(Beyrouth) Du maïs qui se déverse d’un énorme silo éventré jusqu’à la cheville, des secouristes guident une tractopelle qui déblaye l’accès à la salle de commande où des employés du port de Beyrouth pourraient être toujours vivants.

Trois jours après l’énorme déflagration qui a défiguré la capitale libanaise en quelques secondes, faisant plus de 150 morts, les chances de retrouver des survivants s’amenuisent.

Des secouristes libanais, français, allemands, russes et d’autres nationalités travaillent en équipes pour essayer de se frayer un accès à la salle de contrôle enfouie sous plusieurs mètres de gravats.

Le « point zéro » de Beyrouth, terme décrivant le lieu précis où s’est produite une détonation, employé pour la première fois lors des bombes atomiques de 1945 sur Hiroshima et Nagasaki, grouille d’équipes de sauveteurs tentant désespérément de trouver des survivants.

« Ne nous mentons pas, les chances sont assez faibles », dit le lieutenant Andrea, membre du contingent français de 55 membres, en première ligne des efforts de sauvetage.

PHOTO THIBAULT CAMUS, ASSOCIATED PRESS

« Mais ça s’est déjà vu » de retrouver des survivants trois ou quatre jours plus tard, ajoute-t-il, devant les silos brûlés, sa silhouette se détachant sur la ligne d’horizon ravagée de Beyrouth.

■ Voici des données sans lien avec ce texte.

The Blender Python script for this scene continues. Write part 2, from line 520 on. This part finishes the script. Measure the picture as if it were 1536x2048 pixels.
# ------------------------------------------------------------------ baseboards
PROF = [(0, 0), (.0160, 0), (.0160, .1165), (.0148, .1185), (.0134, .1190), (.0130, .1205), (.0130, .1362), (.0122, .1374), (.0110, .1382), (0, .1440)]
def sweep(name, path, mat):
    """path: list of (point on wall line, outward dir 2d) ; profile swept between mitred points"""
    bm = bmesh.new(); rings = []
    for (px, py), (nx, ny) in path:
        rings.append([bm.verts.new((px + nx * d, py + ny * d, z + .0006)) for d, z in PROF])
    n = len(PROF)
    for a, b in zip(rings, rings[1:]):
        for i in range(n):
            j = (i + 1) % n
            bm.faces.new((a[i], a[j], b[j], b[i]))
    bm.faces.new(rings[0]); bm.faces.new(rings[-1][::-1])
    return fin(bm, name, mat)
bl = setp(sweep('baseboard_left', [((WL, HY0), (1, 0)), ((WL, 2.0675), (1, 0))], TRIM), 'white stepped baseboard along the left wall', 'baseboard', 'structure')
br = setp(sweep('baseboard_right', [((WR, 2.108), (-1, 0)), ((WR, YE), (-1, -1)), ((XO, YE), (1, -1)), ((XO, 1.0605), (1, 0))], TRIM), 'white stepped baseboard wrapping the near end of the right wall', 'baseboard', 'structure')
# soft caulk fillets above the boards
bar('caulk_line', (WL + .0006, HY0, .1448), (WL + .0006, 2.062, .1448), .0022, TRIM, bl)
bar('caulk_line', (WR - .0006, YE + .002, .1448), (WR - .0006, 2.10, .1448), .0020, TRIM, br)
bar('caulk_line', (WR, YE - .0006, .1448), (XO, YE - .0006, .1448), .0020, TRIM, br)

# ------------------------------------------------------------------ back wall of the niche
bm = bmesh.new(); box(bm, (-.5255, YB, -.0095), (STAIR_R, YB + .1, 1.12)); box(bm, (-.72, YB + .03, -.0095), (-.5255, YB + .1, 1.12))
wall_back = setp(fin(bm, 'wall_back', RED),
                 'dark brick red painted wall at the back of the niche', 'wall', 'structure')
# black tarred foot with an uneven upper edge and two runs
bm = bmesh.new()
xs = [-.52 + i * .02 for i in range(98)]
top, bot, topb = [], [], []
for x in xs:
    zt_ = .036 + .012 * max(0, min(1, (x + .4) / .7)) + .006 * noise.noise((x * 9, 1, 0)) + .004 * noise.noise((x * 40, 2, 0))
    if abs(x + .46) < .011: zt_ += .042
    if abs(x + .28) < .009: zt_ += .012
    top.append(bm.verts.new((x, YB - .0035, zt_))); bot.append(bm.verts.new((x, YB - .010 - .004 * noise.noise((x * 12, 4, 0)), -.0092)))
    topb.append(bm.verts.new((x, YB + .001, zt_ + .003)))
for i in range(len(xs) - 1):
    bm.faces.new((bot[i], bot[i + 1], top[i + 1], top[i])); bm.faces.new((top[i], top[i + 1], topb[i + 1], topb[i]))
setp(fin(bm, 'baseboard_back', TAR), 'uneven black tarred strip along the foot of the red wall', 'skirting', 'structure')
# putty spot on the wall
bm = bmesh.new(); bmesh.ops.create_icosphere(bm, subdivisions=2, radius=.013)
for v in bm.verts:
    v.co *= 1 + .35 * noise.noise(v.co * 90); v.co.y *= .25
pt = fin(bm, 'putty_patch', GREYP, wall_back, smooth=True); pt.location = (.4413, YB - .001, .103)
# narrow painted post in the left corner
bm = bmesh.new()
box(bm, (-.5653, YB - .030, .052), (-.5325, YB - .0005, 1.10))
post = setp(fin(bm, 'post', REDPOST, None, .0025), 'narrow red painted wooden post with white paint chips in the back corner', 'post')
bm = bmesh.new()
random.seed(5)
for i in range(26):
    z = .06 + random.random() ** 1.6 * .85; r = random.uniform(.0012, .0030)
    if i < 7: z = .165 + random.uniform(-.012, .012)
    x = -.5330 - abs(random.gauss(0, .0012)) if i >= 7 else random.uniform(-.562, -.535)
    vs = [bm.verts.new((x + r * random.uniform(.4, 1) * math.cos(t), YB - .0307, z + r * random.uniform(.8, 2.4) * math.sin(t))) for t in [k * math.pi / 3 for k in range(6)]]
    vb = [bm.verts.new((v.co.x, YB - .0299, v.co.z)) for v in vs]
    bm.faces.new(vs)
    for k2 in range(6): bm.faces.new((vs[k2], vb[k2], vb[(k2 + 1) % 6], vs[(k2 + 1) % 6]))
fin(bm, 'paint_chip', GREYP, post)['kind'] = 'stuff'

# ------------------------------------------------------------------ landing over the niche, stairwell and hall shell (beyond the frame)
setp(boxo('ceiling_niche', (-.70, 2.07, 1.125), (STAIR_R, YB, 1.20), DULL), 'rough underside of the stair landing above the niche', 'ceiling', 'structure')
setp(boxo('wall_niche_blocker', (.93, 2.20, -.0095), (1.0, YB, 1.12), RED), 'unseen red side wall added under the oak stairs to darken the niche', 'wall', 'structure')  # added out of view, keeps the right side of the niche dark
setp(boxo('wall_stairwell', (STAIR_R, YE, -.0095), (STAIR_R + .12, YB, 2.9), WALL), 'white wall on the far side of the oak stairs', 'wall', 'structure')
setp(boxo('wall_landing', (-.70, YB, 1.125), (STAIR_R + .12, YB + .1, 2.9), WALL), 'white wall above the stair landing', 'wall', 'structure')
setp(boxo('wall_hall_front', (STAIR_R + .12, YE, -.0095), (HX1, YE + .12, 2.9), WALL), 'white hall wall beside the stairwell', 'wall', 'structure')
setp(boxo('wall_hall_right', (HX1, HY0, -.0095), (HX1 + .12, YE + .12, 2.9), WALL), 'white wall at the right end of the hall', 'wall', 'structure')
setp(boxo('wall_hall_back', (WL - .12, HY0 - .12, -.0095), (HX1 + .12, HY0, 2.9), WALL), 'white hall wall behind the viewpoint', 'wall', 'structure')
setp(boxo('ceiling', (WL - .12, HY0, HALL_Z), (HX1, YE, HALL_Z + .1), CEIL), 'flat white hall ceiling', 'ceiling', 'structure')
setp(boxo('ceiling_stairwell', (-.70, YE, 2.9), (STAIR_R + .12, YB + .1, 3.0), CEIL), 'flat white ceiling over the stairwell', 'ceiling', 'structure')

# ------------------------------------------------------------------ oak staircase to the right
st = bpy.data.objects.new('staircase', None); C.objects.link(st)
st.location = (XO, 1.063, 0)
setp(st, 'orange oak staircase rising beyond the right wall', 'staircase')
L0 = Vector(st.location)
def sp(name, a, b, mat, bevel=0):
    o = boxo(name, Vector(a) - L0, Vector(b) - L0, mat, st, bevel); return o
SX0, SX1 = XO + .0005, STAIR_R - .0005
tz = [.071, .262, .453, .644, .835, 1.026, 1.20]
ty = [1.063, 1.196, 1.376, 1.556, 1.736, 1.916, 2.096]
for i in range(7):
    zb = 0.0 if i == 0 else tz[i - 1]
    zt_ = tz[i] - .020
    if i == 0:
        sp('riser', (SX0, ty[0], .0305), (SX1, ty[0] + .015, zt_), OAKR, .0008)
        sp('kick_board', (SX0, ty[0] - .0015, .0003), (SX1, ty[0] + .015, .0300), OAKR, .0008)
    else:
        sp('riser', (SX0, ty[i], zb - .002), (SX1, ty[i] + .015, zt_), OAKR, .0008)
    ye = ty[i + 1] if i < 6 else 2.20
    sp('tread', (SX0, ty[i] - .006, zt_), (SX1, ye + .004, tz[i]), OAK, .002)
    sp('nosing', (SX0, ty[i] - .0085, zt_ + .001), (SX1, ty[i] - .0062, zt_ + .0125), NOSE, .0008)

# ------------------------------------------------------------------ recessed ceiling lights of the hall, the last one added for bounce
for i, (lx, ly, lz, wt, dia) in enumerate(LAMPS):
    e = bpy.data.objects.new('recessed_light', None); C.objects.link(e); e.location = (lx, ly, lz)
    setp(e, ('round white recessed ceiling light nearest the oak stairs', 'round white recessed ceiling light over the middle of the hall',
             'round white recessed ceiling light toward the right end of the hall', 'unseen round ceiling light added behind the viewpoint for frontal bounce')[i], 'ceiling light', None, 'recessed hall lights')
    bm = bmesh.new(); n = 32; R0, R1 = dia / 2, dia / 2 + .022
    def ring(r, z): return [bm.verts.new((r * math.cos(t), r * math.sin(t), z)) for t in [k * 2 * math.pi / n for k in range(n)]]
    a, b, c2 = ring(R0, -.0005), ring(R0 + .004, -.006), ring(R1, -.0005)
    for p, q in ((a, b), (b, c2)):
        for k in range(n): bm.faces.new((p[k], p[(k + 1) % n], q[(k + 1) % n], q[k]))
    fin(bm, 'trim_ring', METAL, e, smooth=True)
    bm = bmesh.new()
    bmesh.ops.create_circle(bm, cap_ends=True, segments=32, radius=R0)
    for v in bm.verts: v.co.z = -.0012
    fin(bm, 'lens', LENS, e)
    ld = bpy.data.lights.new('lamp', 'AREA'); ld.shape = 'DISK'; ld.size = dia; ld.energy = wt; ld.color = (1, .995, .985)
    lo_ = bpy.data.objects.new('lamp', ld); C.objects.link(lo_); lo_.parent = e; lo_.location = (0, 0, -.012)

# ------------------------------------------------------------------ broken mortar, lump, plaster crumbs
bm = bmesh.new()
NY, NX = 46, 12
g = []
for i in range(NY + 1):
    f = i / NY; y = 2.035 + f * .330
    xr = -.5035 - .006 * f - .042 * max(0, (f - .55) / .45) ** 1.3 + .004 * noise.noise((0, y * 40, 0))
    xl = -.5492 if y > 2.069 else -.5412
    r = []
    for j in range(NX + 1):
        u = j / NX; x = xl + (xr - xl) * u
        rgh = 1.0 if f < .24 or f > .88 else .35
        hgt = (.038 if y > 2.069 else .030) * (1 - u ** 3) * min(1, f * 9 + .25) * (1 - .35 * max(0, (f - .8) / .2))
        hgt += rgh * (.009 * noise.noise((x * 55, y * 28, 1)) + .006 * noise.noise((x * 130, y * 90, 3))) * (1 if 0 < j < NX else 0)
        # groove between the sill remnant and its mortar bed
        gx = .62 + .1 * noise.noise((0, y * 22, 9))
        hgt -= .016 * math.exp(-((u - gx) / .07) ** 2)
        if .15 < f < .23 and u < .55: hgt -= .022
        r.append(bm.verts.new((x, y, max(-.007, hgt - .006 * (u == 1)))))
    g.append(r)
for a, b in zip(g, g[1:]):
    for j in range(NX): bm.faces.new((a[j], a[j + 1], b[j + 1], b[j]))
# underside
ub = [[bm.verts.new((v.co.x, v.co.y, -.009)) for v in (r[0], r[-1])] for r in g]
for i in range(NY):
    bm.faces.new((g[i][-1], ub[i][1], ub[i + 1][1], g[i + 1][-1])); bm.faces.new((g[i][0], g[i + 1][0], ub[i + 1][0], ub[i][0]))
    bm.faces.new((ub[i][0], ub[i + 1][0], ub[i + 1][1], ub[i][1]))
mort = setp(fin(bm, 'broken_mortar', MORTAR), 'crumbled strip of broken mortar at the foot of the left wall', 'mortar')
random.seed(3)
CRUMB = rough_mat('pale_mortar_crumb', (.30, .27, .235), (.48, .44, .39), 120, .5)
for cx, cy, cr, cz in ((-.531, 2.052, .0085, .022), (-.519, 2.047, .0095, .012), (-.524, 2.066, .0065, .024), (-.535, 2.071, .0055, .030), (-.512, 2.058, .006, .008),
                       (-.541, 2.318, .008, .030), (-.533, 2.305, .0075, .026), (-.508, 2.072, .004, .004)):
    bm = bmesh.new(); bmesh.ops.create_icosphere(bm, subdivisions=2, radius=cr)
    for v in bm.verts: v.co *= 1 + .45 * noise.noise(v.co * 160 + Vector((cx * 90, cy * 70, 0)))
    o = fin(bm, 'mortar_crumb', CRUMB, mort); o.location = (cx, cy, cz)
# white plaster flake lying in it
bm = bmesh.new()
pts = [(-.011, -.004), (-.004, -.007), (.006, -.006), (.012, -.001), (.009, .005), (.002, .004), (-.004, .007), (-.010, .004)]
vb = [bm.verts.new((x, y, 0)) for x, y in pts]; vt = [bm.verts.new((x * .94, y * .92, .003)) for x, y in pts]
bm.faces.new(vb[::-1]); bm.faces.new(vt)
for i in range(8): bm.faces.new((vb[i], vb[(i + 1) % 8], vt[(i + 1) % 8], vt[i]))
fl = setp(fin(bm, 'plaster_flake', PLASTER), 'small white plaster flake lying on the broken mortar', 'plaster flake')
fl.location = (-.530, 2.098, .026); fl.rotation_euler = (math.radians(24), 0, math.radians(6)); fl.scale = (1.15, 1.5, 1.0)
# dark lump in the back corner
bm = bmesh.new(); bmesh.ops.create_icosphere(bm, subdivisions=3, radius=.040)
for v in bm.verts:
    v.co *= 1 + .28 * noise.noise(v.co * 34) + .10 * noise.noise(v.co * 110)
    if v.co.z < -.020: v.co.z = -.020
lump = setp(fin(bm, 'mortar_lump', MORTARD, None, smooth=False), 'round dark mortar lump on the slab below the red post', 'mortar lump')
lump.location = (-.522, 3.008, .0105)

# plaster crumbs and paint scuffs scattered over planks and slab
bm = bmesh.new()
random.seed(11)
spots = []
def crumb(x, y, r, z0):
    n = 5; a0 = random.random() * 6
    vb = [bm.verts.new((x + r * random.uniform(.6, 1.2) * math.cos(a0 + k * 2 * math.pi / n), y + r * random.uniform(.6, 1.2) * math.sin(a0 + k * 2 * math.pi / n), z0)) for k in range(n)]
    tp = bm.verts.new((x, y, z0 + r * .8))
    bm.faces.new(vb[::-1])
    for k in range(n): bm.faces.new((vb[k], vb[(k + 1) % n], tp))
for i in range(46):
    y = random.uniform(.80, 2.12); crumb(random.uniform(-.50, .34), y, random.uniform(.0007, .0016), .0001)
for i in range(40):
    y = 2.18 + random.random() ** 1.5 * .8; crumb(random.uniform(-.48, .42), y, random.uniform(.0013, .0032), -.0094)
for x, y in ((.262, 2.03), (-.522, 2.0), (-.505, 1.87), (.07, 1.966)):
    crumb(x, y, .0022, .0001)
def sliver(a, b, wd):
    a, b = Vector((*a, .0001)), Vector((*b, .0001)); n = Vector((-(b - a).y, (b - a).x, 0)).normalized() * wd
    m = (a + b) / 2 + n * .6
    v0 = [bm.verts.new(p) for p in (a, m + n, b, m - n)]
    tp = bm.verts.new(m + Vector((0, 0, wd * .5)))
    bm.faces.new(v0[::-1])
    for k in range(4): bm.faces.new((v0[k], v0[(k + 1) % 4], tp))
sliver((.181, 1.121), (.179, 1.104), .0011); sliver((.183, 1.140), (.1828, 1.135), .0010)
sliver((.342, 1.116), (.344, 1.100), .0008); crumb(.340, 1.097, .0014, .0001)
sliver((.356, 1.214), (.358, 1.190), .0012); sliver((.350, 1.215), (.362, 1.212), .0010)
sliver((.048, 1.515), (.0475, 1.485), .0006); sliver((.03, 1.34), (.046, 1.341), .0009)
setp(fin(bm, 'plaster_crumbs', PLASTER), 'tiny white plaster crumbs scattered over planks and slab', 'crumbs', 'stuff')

Le lieutenant explique que les efforts se concentrent sur la salle de contrôle, où un grand nombre de personnes se trouvaient peut-être au moment de l’explosion.

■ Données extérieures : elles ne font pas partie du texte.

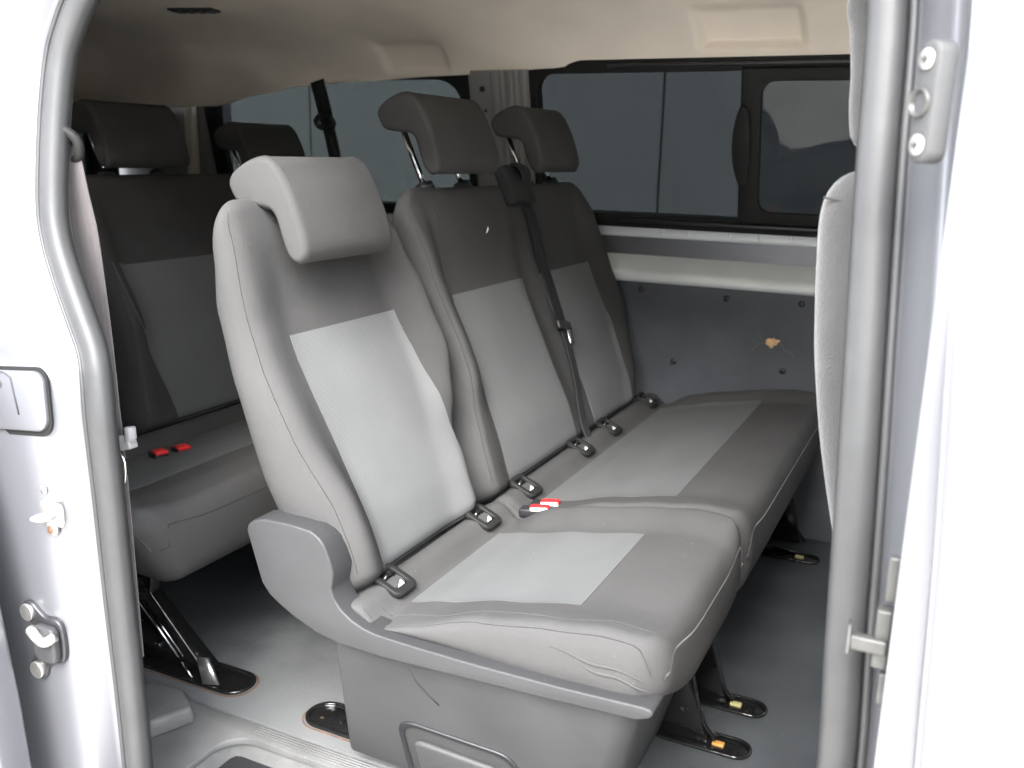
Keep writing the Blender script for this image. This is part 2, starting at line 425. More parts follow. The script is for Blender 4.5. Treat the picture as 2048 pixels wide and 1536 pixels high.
def buckle(p, d, parent, glint=True, bw=.017):
    d = Vector(d).normalized(); A = Vector((0, 1, 0)); A = (A-A.dot(d)*d).normalized(); N = d.cross(A)
    if N.z < 0: N = -N
    p = Vector(p)
    R = Matrix((d, A, N)).transposed()
    g = G(); g.box(p, (.05, .028, .016), R); b = g.out('buckle', M['plastic_dk'], parent, bevel=.004)
    g = G(); g.box(p+d*.012+N*.0075, (.034, bw, .008), R); g.out('release_button', M['red'], b, bevel=.002)
    if not glint: return b
    g = G(); g.box(p+d*.014-A*.0118+N*.0075, (.032, .004, .006), R); g.out('button_glint', M['white'], b, bevel=.001)  # white strip painted as the glint beside the red button
    return b
def strap(P, width, thick, side, ribs=4):
    """webbing: P path, side = width directions per point"""
    rings = []
    for i, p in enumerate(P):
        p = Vector(p); t = (Vector(P[min(i+1, len(P)-1)])-Vector(P[max(i-1, 0)])).normalized()
        s_ = Vector(side[i] if isinstance(side, list) else side); s_ = (s_-s_.dot(t)*t).normalized(); n = t.cross(s_)
        wv = width[i] if isinstance(width, list) else width
        ring = []; m = ribs*4
        for j in range(m+1):
            f = j/m-.5; ring.append(p+s_*wv*f+n*(thick*.5+thick*.5*abs(math.sin(math.pi*j/4))))
        for j in range(m, -1, -1):
            f = j/m-.5; ring.append(p+s_*wv*f-n*(thick*.5))
        rings.append(ring)
    g = G(); g.loft(rings); return g

YH = 6.1        # height of the unseen building added to block low sky light
FL = -.325     # van floor height (0 is the level of the child-seat anchors)
GR = -.86      # ground

# ================================================================== setting
g = G(); g.box((0, 0, GR-.05), (120, 120, .1)); gnd = g.out('ground', M['concrete'], None, smooth=False); gnd['kind'] = 'structure'
bw = thing('building_wall', 'dark grey panelled building wall seen through the van windows', 'wall', (0, 4.6, GR))
xs = [-10.91+2.491*i for i in range(9)]
for i in range(len(xs)-1):
    g = G(); g.box(((xs[i]+xs[i+1])/2, 4.64, GR+1.6), (2.479, .08, 3.4)); g.out('cladding_panel', M['clad'], bw, smooth=False, bevel=.006)
g = G(); g.box((0, 4.75, GR+1.6), (24, .1, 3.3)); g.out('joint_backing', M['clad_gap'], bw, smooth=False)

yb_ = thing('added_yard_building', 'added grey rendered building, unseen behind the viewer, shading the van doorway from the low sky', 'building', (0, -9.5, GR))  # out of view, added to keep low sky light out of the van
g = G(); g.box((0, -10.2, GR+YH/2), (60, 1.2, YH)); g.out('wall', M['pale_clad'], yb_, smooth=False)
# ================================================================== van
van = thing('van', 'silver van seen through its open side doorway with bare metal pillars and rubber door seal', 'van', (0, .8, GR))
# floor
g = G(); g.box((-.35, .955, FL-.02), (3.3, 1.29, .04)); g.out('floor_mat', M['floor'], van, smooth=False)
# sill plate and step well
g = G()
well = rrect(-.30, .62, -.02, .272, .05)
g.ring([(a, b) for a, b in rect_like(-.62, .66, -.02, .308, 0, 0)], well, -.012, ((0, 0, FL-.004), (1, 0, 0), (0, 1, 0), (0, 0, 1)))
for i in range(5):
    g.box((-.02, .281+.0055*i, FL-.0035), (.5, .0022, .0025))
g.out('sill_plate', M['step'], van, bevel=.002, seg=2)
g = G(); wl = rrect(-.31, .63, -.08, .285, .055); n = len(wl)
rings = []
for (z, k) in ((-.006, .0), (-.012, .004), (-.03, .012), (-.14, .025), (-.17, .035), (-.182, .06), (-.182, .12)):
    rings.append([Vector((max(-.31+k, min(.63-k, a)), min(.285-k, b), FL+z)) for a, b in wl])
g.loft(rings, cap=False); g.F.append(tuple((len(rings)-1)*n+j for j in range(n)))
g.out('step_well', M['step'], van)
# small moulded cover at the sill's rear end
g = G(); pts = [(-.50, .30), (-.42, .30), (-.37, .262), (-.40, .19), (-.50, .17)]
g.loft([[Vector((a, b, FL-.004)) for a, b in pts], [Vector((a*.98-.012, .24+(b-.24)*.86, FL+.028)) for a, b in pts]])
g.out('sill_end_cover', M['step'], van, bevel=.008)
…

Mais il indique qu’il y a une possibilité que le personnel se soit échappé, de petites explosions ayant précédé la grosse déflagration.

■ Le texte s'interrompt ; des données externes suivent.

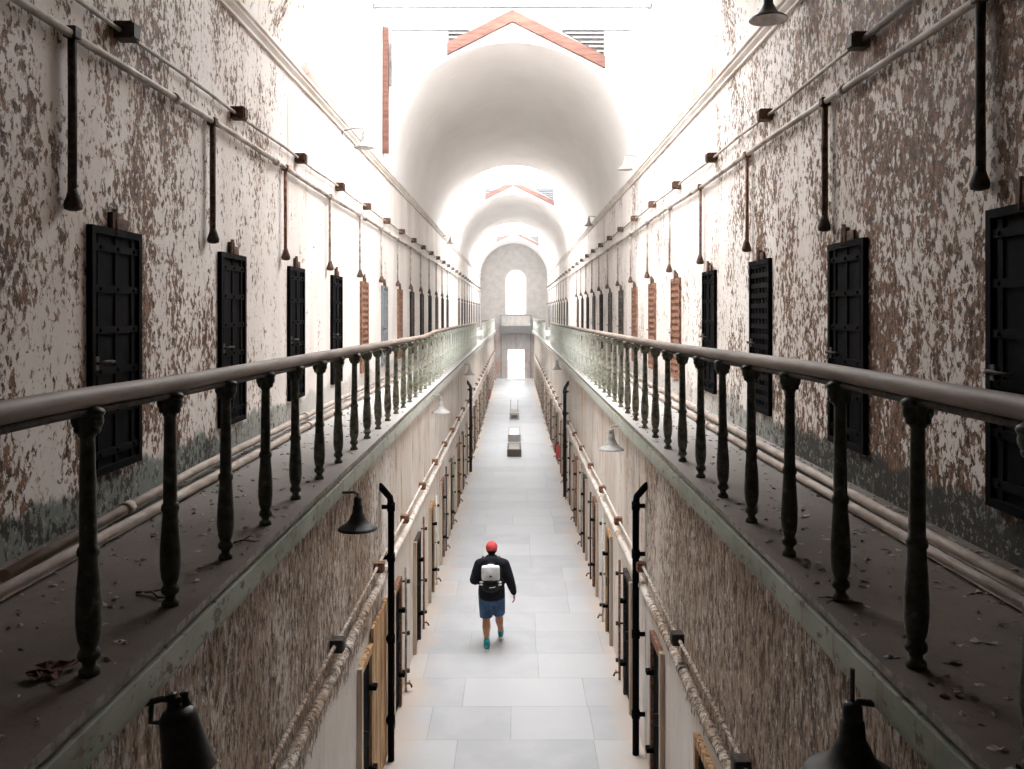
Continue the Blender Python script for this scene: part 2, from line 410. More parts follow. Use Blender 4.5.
mb = MB(); mb.quad((LXL, Y0, 0), (LXR, Y0, 0), (LXR, Y1 + 4, 0), (LXL, Y1 + 4, 0))
tag(mb.build('floor', M['floor']), 'pale grey slab floor running down the long hall', 'floor', kind='structure')

# vaults and the gable walls over their ends
for i, (a, b) in enumerate(VAULTS):
    mb = MB(); n = 40
    arc = [(VC - VR*math.cos(PI*k/n), SPRING + VR*math.sin(PI*k/n)) for k in range(n+1)]
    ys = [a + (b-a)*j/6 for j in range(7)]
    vs = [(x, y, z) for y in ys for x, z in arc]
    fs = [(j*(n+1)+k, j*(n+1)+k+1, (j+1)*(n+1)+k+1, (j+1)*(n+1)+k) for j in range(6) for k in range(n)]
    mb.add(vs, fs, 0, True)
    for y in (a, b):
        if y in (Y0, Y1): continue
        for k in range(n):
            (x0, z0), (x1, z1) = arc[k], arc[k+1]
            mb.quad((x0, y, z0), (x1, y, z1), (x1, y, roofline(x1)), (x0, y, roofline(x0)))
    o = mb.build('ceiling', M['vault'] if i else M['wall_l'])
    tag(o, ['white plaster barrel vault overhead nearest the viewer', 'large white barrel vault beyond the first skylight',
            'white barrel vault beyond the second skylight', 'short white barrel vault against the end wall'][i], 'ceiling', kind='structure')

# unseen wall behind the viewer, placed close and dark to cut bounce light
mb = MB()
mb.quad((-3.5, Y0, 0), (3.5, Y0, 0), (3.5, Y0, 12), (-3.5, Y0, 12))
tag(mb.build('unseen_wall_back', M['grey_dark']), 'unseen wall closing the hall behind the viewer, made dark to cut bounce light', 'wall', kind='structure')

# gallery floors with their green edge beams
def gallery(side, sgn, xw, xe, label):
    prof = [(xw, GZ), (xe, GZ), (xe, GZ - 0.035), (xe + sgn*0.03, GZ - 0.045), (xe + sgn*0.03, GZ - 0.07),
            (xe + sgn*0.006, GZ - 0.08), (xe + sgn*0.006, GZ - 0.195), (xe + sgn*0.012, GZ - 0.20), (xe + sgn*0.012, GZ - 0.215), (xe + sgn*0.2, GZ - 0.215)]
    mb = MB(); yy = [Y0 + (Y1 - Y0)*j/60 for j in range(61)]
    for k in range(len(prof) - 1):
        for j in range(60):
            (x0, z0), (x1, z1) = prof[k], prof[k+1]
            mb.quad((x0, yy[j], z0), (x1, yy[j], z1), (x1, yy[j+1], z1), (x0, yy[j+1], z0), 0 if k == 0 else (1 if k > 2 else 2))
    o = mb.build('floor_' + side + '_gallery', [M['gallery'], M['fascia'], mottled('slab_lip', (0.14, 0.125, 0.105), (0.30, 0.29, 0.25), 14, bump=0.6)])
    tag(o, label, 'floor', kind='structure')
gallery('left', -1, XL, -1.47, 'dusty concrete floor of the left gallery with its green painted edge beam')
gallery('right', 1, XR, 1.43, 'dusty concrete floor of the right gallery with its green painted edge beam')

mb = MB(); mb.box((-0.02, -1.1, GZ - 0.11), (2.86, 3.6, 0.2))
tag(mb.build('bridge', M['gallery']), 'concrete footbridge between the galleries carrying the viewpoint', 'bridge', kind='structure')
# cornices
for side, xw, s in (('left', XL, 1), ('right', XR, -1)):
    mb = MB()
    poly = [(xw, 8.43), (xw + s*0.035, 8.43), (xw + s*0.035, 8.46), (xw + s*0.07, 8.50), (xw + s*0.07, 8.525), (xw + s*0.095, 8.54), (xw + s*0.095, 8.575), (xw, 8.60)]
    mb.prism(poly, Y0, Y1)
    tag(mb.build('trim_1' if side == 'left' else 'trim_2', M['cornice']), 'moulded plaster cornice along the top of the %s upper wall' % side, 'trim', kind='structure')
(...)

« Les quatre personnes retrouvées sur zone […] étaient à proximité d’un escalier de secours au bas des silos », ajoute-t-il.

« Tout a été pulvérisé »

Des milliers de tonnes de maïs, de blé et d’orge projetés hors des silos par l’explosion tapissent la vaste étendue du port.

Un calme étrange règne sur les quais, d’habitude animés avec un ballet de voitures, de commerçants et d’employés.

Les sauveteurs se penchent en silence sur un cratère dans le sol, alors qu’un chien renifleur se fraye un chemin dans une forêt de conteneurs détruits, renversés comme des carrés de sucre.

PHOTO JOSEPH EID, AGENCE FRANCE-PRESSE

La cargaison qui s’en échappe donne une idée des marchandises qui étaient importées : des livres scolaires en français, des sacs à main de luxe, des caisses de bière importée.

Trois volontaires de la Croix-Rouge semblent médusés alors qu’ils marchent autour du site de l’explosion, avant de s’arrêter au bord de l’eau pour regarder leur ville dévastée.

« Cela semble si calme, mais étrangement calme. Quelque chose dans cette ville est mort, et ne se relèvera plus », dit l’un d’eux, les poings sur les hanches, le regard perdu dans les destructions devant lui.

Seul résonne le bruit de gros tractopelles, tentant de libérer un accès parmi les décombres, celui des scies rotatives coupant les tiges de fer et des marteaux-piqueurs brisant des blocs de béton.

Le colonel Vincent Tissier, chef de l’équipe de la sécurité civile française, qui a informé le président Emmanuel Macron de l’avancée des recherches lors de sa visite au Liban jeudi, a travaillé sur de nombreux sites de catastrophes.

La « particularité » du drame de Beyrouth est que « l’épicentre est à quelques mètres de nous, alors que dans un séisme, il est souvent à plusieurs centaines de mètres sous terre », explique-t-il.

« Les choses s’effondrent en général par couches, par étages. Ici, tout a été pulvérisé », ajoute-t-il.

C’est pourquoi les lourdes machines convergeant vers le port de Beyrouth vendredi ont dû creuser dans des monticules de gravats.

« De voir ces silos qui font penser à Ground zero, encore debout mais pas vraiment, c’est très marquant », ajoute-t-il en référence aux attaques du 11 septembre 2001 contre les tours jumelles de New York, aux États-Unis.

« Au personnel de la sécurité civile, cela rappelle Haïti en 2010 », poursuit lieutenant Andrea. « La différence ici est que ce n’est pas un tremblement de terre. C’est l’homme qui l’a fait », conclut-il.